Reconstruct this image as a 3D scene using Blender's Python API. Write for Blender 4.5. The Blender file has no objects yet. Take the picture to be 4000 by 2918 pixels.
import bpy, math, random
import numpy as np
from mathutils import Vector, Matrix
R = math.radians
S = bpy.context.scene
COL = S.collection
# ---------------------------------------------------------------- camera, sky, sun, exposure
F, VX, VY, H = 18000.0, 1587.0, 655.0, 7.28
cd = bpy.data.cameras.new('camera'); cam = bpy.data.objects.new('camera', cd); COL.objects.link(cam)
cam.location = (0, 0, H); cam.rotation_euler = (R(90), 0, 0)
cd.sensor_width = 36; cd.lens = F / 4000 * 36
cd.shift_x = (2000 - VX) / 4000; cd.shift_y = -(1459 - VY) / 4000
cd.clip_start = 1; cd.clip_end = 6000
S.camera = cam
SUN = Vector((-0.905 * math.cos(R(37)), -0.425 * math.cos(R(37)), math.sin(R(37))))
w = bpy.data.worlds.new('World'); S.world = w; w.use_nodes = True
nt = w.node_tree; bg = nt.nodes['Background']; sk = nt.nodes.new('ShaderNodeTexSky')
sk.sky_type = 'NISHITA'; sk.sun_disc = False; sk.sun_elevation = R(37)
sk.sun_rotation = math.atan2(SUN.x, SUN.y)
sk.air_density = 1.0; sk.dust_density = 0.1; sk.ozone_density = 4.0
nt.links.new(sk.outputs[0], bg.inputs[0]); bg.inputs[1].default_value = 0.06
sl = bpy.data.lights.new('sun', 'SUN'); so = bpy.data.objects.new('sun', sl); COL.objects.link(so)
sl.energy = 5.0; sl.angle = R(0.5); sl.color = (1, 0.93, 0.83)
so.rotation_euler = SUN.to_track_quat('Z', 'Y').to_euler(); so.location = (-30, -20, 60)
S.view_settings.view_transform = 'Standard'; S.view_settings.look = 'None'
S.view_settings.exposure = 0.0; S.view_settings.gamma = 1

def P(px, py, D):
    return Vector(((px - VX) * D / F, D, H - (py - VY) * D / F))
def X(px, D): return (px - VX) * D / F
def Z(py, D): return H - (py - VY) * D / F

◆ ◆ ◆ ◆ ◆

Exercise requirements — From the material, report only how many lines include the word "objects".

Exercise result — 3